---- Dataset

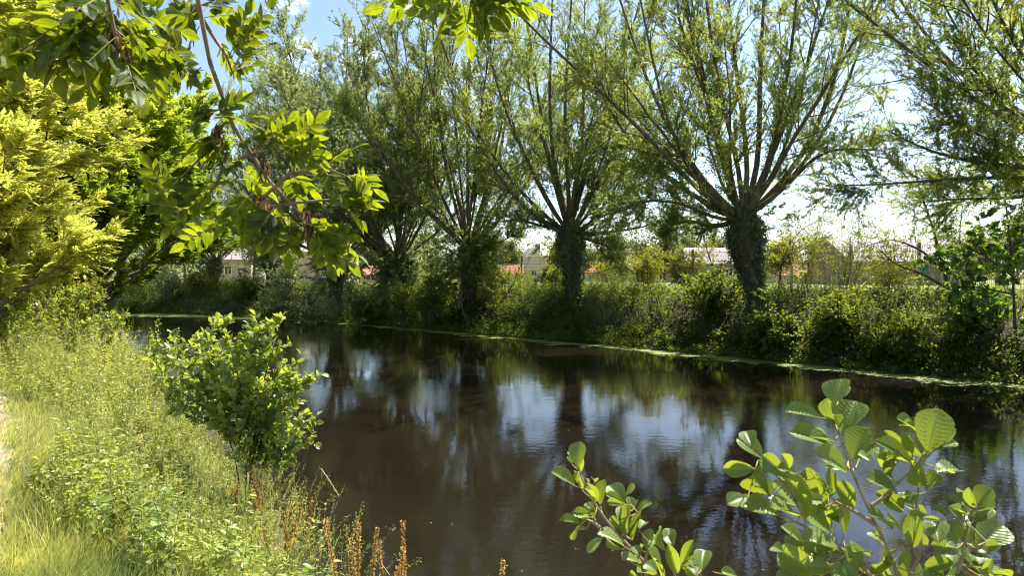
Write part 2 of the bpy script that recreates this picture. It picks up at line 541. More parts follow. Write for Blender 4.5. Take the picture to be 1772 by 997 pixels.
# path: trodden strip of dry earth
PL = A((-1.9, -6), (-2.2, .5), (-3.65, 3.6), (-4.35, 4.7), (-7.2, 8.6), (-10.3, 11.2), (-14.5, 14.5), (-24, 21))
ts = np.linspace(0, len(PL) - 1, 160)
cx = np.interp(ts, range(len(PL)), PL[:, 0]); cy = np.interp(ts, range(len(PL)), PL[:, 1])
tn = nrm(np.stack([np.gradient(cx), np.gradient(cy)], -1)); no = np.stack([tn[:, 1], -tn[:, 0]], -1)
V = []
us = np.linspace(-1, 1, 9)
for q in range(160):
    for u in us:
        wdt = .85 + .14 * wav(ts[q] * 9, 1 + u)
        x, y = cx[q] + no[q, 0] * u * wdt, cy[q] + no[q, 1] * u * wdt
        V.append((x, y, float(H(x, y)) + .018 - .03 * abs(u) ** 4))
I = (np.arange(159)[:, None] * 9 + np.arange(8)[None]).ravel()
M['path'] = solid('dry_earth', [(.3, (.16, .12, .07)), (.5, (.30, .23, .15)), (.7, (.42, .34, .24))], 7, .95, .5, detail=9)
tag(quads('path', np.array(V), np.stack([I, I + 1, I + 10, I + 9], -1), M['path']), 'dry trodden earth footpath along the bank', kind='structure')

# water
m, t, o = new_mat('river_water')
p = t.nodes.new('ShaderNodeBsdfPrincipled')
p.inputs['Roughness'].default_value = 0.0
p.inputs['IOR'].default_value = 1.45
nc = noise(t, .35, 5, .6)
t.links.new(ramp(t, nc, [(.3, (.007, .005, .0034)), (.7, (.013, .0092, .006))]), p.inputs['Base Color'])
na = noise(t, 6.5, 4, .6, (1, 1, 1)); nb = noise(t, 1.6, 3, .5, (1, 1, 1)); nd = noise(t, .25, 3, .5)
mu = t.nodes.new('ShaderNodeMath'); mu.operation = 'MULTIPLY'
t.links.new(na, mu.inputs[0]); t.links.new(ramp(t, nd, [(.35, (.12, .12, .12)), (.65, (1, 1, 1))]), mu.inputs[1])
b1 = t.nodes.new('ShaderNodeBump'); b1.inputs['Distance'].default_value = .007; b1.inputs['Strength'].default_value = .5
b2 = t.nodes.new('ShaderNodeBump'); b2.inputs['Distance'].default_value = .02; b2.inputs['Strength'].default_value = .07
t.links.new(mu.outputs[0], b1.inputs['Height']); t.links.new(nb, b2.inputs['Height']); t.links.new(b1.outputs[0], b2.inputs['Normal'])
t.links.new(b2.outputs[0], p.inputs['Normal']); t.links.new(p.outputs[0], o.inputs[0])
g = Geo(); g.add([[-200, -70, 0], [90, -70, 0], [90, 100, 0], [-200, 100, 0]], [[0, 1, 2, 3]])
tag(g.obj('water', m), 'dark brown slow river with gentle ripples', kind='structure')

# duckweed
m, t, o = new_mat('duckweed')
n1 = noise(t, 1.7, 9, .75); n2 = noise(t, 26, 4)
at_ = t.nodes.new('ShaderNodeAttribute'); at_.attribute_name = 'rnd'
ad = t.nodes.new('ShaderNodeMath'); ad.operation = 'ADD'
t.links.new(n1, ad.inputs[0]); t.links.new(at_.outputs['Fac'], ad.inputs[1])
p = t.nodes.new('ShaderNodeBsdfPrincipled'); p.inputs['Roughness'].default_value = .55
t.links.new(ramp(t, n2, [(.3, (.06, .09, .012)), (.5, (.13, .18, .02)), (.75, (.24, .28, .04))]), p.inputs['Base Color'])
tr = t.nodes.new('ShaderNodeBsdfTransparent'); ms = t.nodes.new('ShaderNodeMixShader')
t.links.new(ramp(t, ad.outputs[0], [(.76, (0, 0, 0)), (.80, (1, 1, 1))]), ms.inputs[0])
t.links.new(tr.outputs[0], ms.inputs[1]); t.links.new(p.outputs[0], ms.inputs[2]); t.links.new(ms.outputs[0], o.inputs[0])
nn = 420
ts = np.linspace(.9, 7.6, nn)
fx = np.interp(ts, range(len(FL)), FL[:, 0]); fy = np.interp(ts, range(len(FL)), FL[:, 1])
tn = nrm(np.stack([np.gradient(fx), np.gradient(fy)], -1)); no = np.stack([-tn[:, 1], tn[:, 0]], -1)
V = []; R = []
for q in range(nn):
    wd = 2.3 + .6 * wav(ts[q] * 7, 2.) + (5.5 * max(0, ts[q] - 5.2) if ts[q] > 5.2 else 0)
    wd = min(wd, 6.5)
    for j in range(7):
        u = j / 6
        V.append((fx[q] + no[q, 0] * (u * wd - .5), fy[q] + no[q, 1] * (u * wd - .5), .005))
        R.append([.55, .5, .42, .36, .30, .22, .10][j])
I = (np.arange(nn - 1)[:, None] * 7 + np.arange(6)[None]).ravel()
tag(quads('duckweed', np.array(V), np.stack([I, I + 1, I + 8, I + 7], -1), m, None, np.array(R)), 'green duckweed film floating along the far bank', 'duckweed', kind='stuff')


# small leaves and scraps drifting on the water
n = 1500
yy = 4 + 34 * rng.random(n) ** 1.3; xx = yy * rng.uniform(-.6, .8, n)
k = (sdist(NL, xx, yy) < -.3) & (sdist(FL, xx, yy) > .3) & (wav(xx * .35, yy * .35 + 2) > -.1)
xx, yy = xx[k], yy[k]
g = Geo(); leaves(g, np.stack([xx, yy, 0 * xx + .004], -1), np.stack([rng.normal(size=len(xx)), rng.normal(size=len(xx)), 0 * xx], -1), np.tile([0, 0, 1.], (len(xx), 1)), rng.uniform(.008, .03, len(xx)), .6)
tag(g.obj('floating_leaves', M['sedge']), 'small scattered leaves and scraps drifting on the brown water', 'floating leaves', kind='stuff')


# ------------------------------------------------------------------ willow trees
def pad_path(pts, k=12):
    pts = np.asarray(pts, float)
    s = np.concatenate([[0], np.cumsum(np.linalg.norm(np.diff(pts, axis=0), axis=1))])
    u = np.linspace(0, s[-1], k)
    # smooth (Catmull-like by repeated averaging of a dense polyline)
    C = np.stack([np.interp(u, s, pts[:, c]) for c in range(3)], -1)
    for _ in range(3):
        C[1:-1] = .25 * C[:-2] + .5 * C[1:-1] + .25 * C[2:]
    return C


def trunk_geo(path, rads, k=26, sides=16, knob=.12):
    C = pad_path(path, k)
    r = np.interp(np.linspace(0, 1, k), np.linspace(0, 1, len(rads)), rads)
    g = Geo()
    tube(g, C, 0, 0, sides, rad=r[None])
    V = g.V[0].reshape(k, sides, 3)
    nz_ = 1 + knob * rng.normal(0, 1, (k, sides)) * np.linspace(.5, 1.2, k)[:, None]
    V = C[:, None] + (V - C[:, None]) * nz_[..., None]
    g.V[0] = np.concatenate([V.reshape(-1, 3), C[-1:] + [[0, 0, .12]]])
    g.R[0] = np.zeros(k * sides + 1)
    top = (k - 1) * sides
    g.Q[0] = np.concatenate([g.Q[0], np.array([[top + i, top + i + 1, top + (i + 2) % sides, k * sides] for i in range(0, sides, 2)])])
    return g, C, r


def ivy_on(g, C, r, n, size=.075, thick=.08):
    k = len(C)
    t = rng.random(n) ** .8; f = t * (k - 1.001); i = f.astype(int); fr = (f - i)[:, None]
    P = C[i] * (1 - fr) + C[i + 1] * fr
    T = nrm(C[i + 1] - C[i])
    rr = (r[i] * (1 - fr[:, 0]) + r[i + 1] * fr[:, 0])
    R = nrm(np.cross(T, rng.normal(size=T.shape)))
    P = P + R * (rr + rng.gamma(2, thick / 2, n))[:, None]
    q = wav(R[:, 0] * 2.2 + P[:, 2] * .8, R[:, 1] * 2 + P[:, 2] * 1.1) > -.22
    P, T, R, n = P[q], T[q], R[q], int(q.sum())
    leaves(g, P, nrm(-T * .8 + rng.normal(0, .6, T.shape)), nrm(R + rng.normal(0, .45, R.shape)), size * rng.uniform(.6, 1.3, n), 1.0, T_IVY)


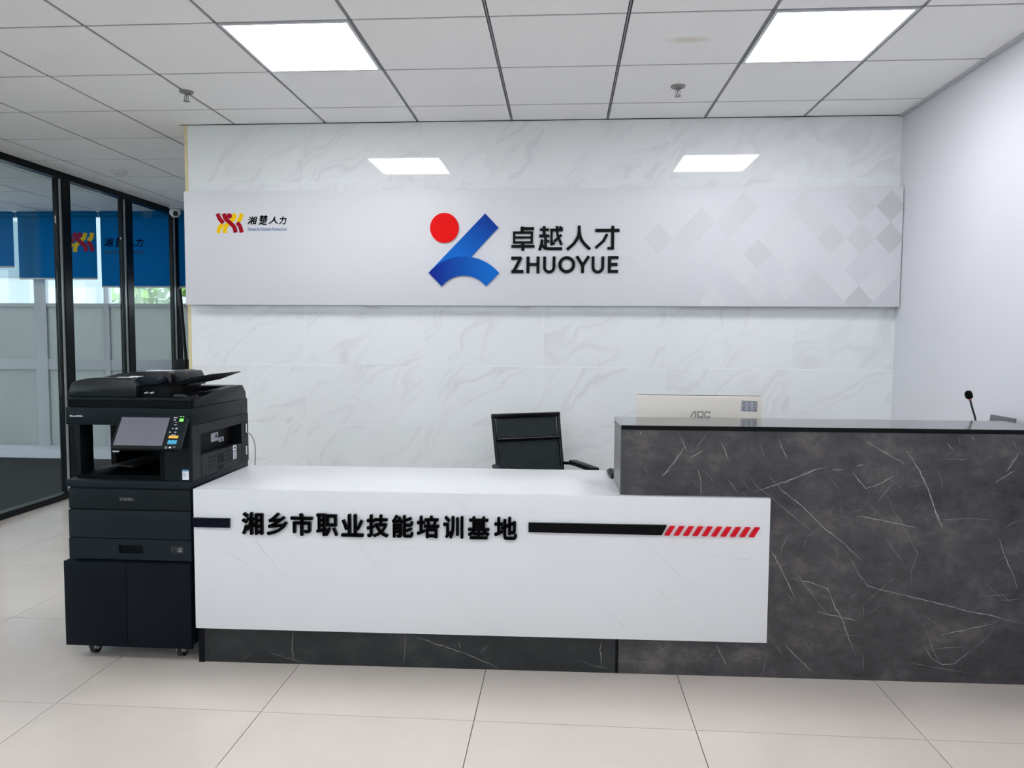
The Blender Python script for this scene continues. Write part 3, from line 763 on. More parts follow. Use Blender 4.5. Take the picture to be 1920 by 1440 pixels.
# ------------------------------------------------------------------ reception desk
VEIN_BRIGHT = [[(1.387, 0.954), (1.443, 0.873), (1.476, 0.801), (1.501, 0.738), (1.54, 0.648)],[(0.973, 0.843), (1.021, 0.871), (1.082, 0.886)],[(1.091, 0.872), (1.144, 0.873)],[(1.188, 0.891), (1.223, 0.895)],[(1.826, 0.951), (1.782, 0.878)],[(1.228, 0.99), (1.309, 0.944), (1.381, 0.901)],[(1.434,0.88), (1.471,0.819), (1.499,0.749), (1.524,0.669), (1.542,0.643)],[(0.846,0.845), (0.895,0.787), (0.984,0.717), (1.074,0.629), (1.162,0.564), (1.225,0.502)],[(0.782,0.777), (0.873,0.808), (0.946,0.833), (0.98,0.856), (1.031,0.874)],[(1.178,0.863), (1.232,0.797), (1.3,0.825), (1.358,0.862)],[(1.197,0.685), (1.323,0.666), (1.444,0.639)],[(0.858,0.54), (0.904,0.459), (0.965,0.334)],[(0.941,0.419), (1.02,0.407), (1.094,0.382), (1.128,0.301), (1.155,0.256), (1.179,0.189), (1.217,0.103)],[(1.05,0.286), (1.155,0.261), (1.216,0.249)],[(1.181,0.51), (1.219,0.439), (1.255,0.395), (1.333,0.374), (1.472,0.346), (1.603,0.313), (1.732,0.287), (1.879,0.255)],[(0.927,0.141), (1.036,0.032)],[(1.552,0.199), (1.649,0.224), (1.76,0.252)],[(1.489,0.152), (1.517,0.102), (1.561,0.076), (1.612,0.082), (1.679,0.139)],[(1.738,0.828), (1.815,0.882)],[(0.557,0.867), (0.571,0.822), (0.571,0.76)],[(0.408,0.838), (0.447,0.865)],[(0.892,0.135), (0.919,0.095)],[(0.648,0.133), (0.69,0.051)],[(1.765,0.603), (1.789,0.532), (1.822,0.462), (1.847,0.395)],[(0.482,1.002), (0.502,0.962), (0.508,0.943)],[(0.502,0.962), (0.487,0.932), (0.416,0.835)],[(0.319,1.021), (0.326,1.007)],[(0.647,0.985), (0.666,0.942), (0.676,0.913)],[(0.879,0.996), (0.901,0.945), (0.913,0.916)],[(0.521,0.912), (0.544,0.927), (0.578,0.943)],[(1.64,1.018), (1.651,0.999)],[(1.545,0.989), (1.571,0.958)],[(1.802,1.003), (1.817,0.968)]]
VEIN_FAINT = [[(0.754,0.852), (0.808,0.79), (0.861,0.751), (0.968,0.663), (1.048,0.602)],[(1.319,0.772), (1.338,0.719), (1.374,0.666), (1.42,0.587), (1.448,0.534), (1.425,0.462), (1.432,0.39)],[(1.277,0.736), (1.318,0.799), (1.342,0.826)],[(1.302,0.629), (1.335,0.572), (1.398,0.479)],[(0.931,0.446), (0.975,0.434), (1.021,0.371), (1.075,0.3), (1.116,0.26)],[(1.232,0.313), (1.299,0.378), (1.357,0.433)],[(1.14,0.183), (1.236,0.19)],[(1.679,0.139), (1.745,0.204), (1.776,0.272)],[(1.431,0.082), (1.51,0.066), (1.614,0.051), (1.7,0.039)],[(1.48,0.256), (1.515,0.157), (1.552,0.081)],[(1.52,0.134), (1.584,0.148), (1.653,0.147)],[(1.784,0.648), (1.817,0.67), (1.858,0.684)],[(1.528,0.674), (1.587,0.679), (1.655,0.685), (1.74,0.678)],[(1.247,0.113), (1.246,0.035)],[(0.857,0.107), (0.838,0.005)],[(0.791,0.084), (0.831,0.079)],[(0.256,0.057), (0.31,0.051), (0.391,0.049)],[(0.672,0.833), (0.703,0.798), (0.717,0.771)],[(1.712,0.362), (1.826,0.377)],[(1.785,0.349), (1.861,0.357)],[(0.899,0.513), (0.902,0.55), (0.935,0.609)],[(0.989,0.551), (1.005,0.588)],[(1.727,0.415), (1.789,0.354)],[(0.265,1.017), (0.28,0.988)],[(0.66,0.966), (0.679,0.98)],[(0.801,0.984), (0.816,0.944), (0.831,0.915)],[(0.553,0.944), (0.552,0.962), (0.575,0.992), (0.596,1.018)],[(1.585,1.012), (1.597,0.986)],[(1.825,0.955), (1.814,0.929), (1.797,0.9)]]
KICK_BRIGHT = [[(-1.137,0.14), (-1.143,0.081), (-1.137,0.014)],[(-0.609,0.133), (-0.469,0.089), (-0.365,0.055), (-0.261,0.01)],[(0.174,0.136), (0.169,0.096), (0.178,0.025)]]
KICK_FAINT = [[(-0.656,0.142), (-0.654,0.073), (-0.662,0.011)],[(-1.243,0.046), (-1.089,0.007)],[(0.068,0.051), (0.221,0.013)],[(-1.323,0.044), (-1.356,0.01)],[(-0.334,0.071), (-0.298,0.109)],[(-0.417,0.08), (-0.427,0.116)]]
WHITE_VEINS = [[(-0.918,0.738), (-0.892,0.706), (-0.86,0.673), (-0.808,0.609), (-0.759,0.544)],[(-0.854,0.542), (-0.808,0.492), (-0.756,0.432)],[(-0.456,0.746), (-0.385,0.682)],[(-1.29,0.56), (-1.238,0.483)],[(-0.255,0.554), (-0.223,0.522), (-0.191,0.542)],[(-0.71,0.525), (-0.612,0.524), (-0.514,0.513)],[(0.358,0.691), (0.421,0.643), (0.471,0.549)],[(0.361,0.551), (0.459,0.459), (0.544,0.384)],[(0.382,0.385), (0.444,0.323), (0.507,0.274), (0.535,0.216)],[(0.197,0.275), (0.251,0.227), (0.292,0.168)],[(0.572,0.524), (0.677,0.518), (0.791,0.498)],[(-1.482,0.542), (-1.464,0.524), (-1.458,0.512), (-1.431,0.534)],[(-1.456,0.494), (-1.401,0.483), (-1.323,0.442), (-1.237,0.378)],[(-1.291,0.552), (-1.238,0.487), (-1.185,0.415), (-1.125,0.374)]]
TOP_VEINS = [[(-0.443,0.471), (-0.344,0.342), (-0.223,0.266), (-0.111,0.164), (0.005,0.069)],[(-0.038,0.566), (0.039,0.453), (0.105,0.283), (0.161,0.186)],[(-1.272,0.461), (-1.136,0.292), (-1.016,0.15), (-0.89,0.043)]]
DA = math.atan(0.019)
DO = (0.0, 3.028, 0.0)
desk = thing('reception_desk', 'low white marble reception desk with black lettering and red stripes', 'desk', DO, DA)
D0 = -0.030                                  # white front stands proud of the plinth
L = dict(world=False)
box('front_panel', 'whitestone', desk, -1.547, 0.845, D0, -0.0005, 0.158, 0.757, bevel=0.0012, **L)
box('tabletop', 'whitestone', desk, -1.547, 0.2425, 0.0, 0.56, 0.727, 0.757, bevel=0.001, **L)
box('side_panel', 'whitestone', desk, -1.547, -1.522, 0.0005, 0.56, 0.001, 0.7265, **L)
box('inner_shelf', 'whitestone', desk, -1.5215, 0.235, 0.05, 0.5, 0.58, 0.598, **L)
box('plinth', 'plinthstone', desk, -1.5215, 0.2325, 0.0, 0.02, 0.0, 0.157, **L)
box('edge_trim', 'black_edge', desk, -1.5475, -1.5222, -0.006, 0.0, 0.0, 0.1575, **L)
fd = lambda off: (lambda u, v, w: (u, off - w, v))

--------

Some lines of the records may hold the word "pixels". How many do? Answer with a number and nothing else.

- **Result for this exercise**: 2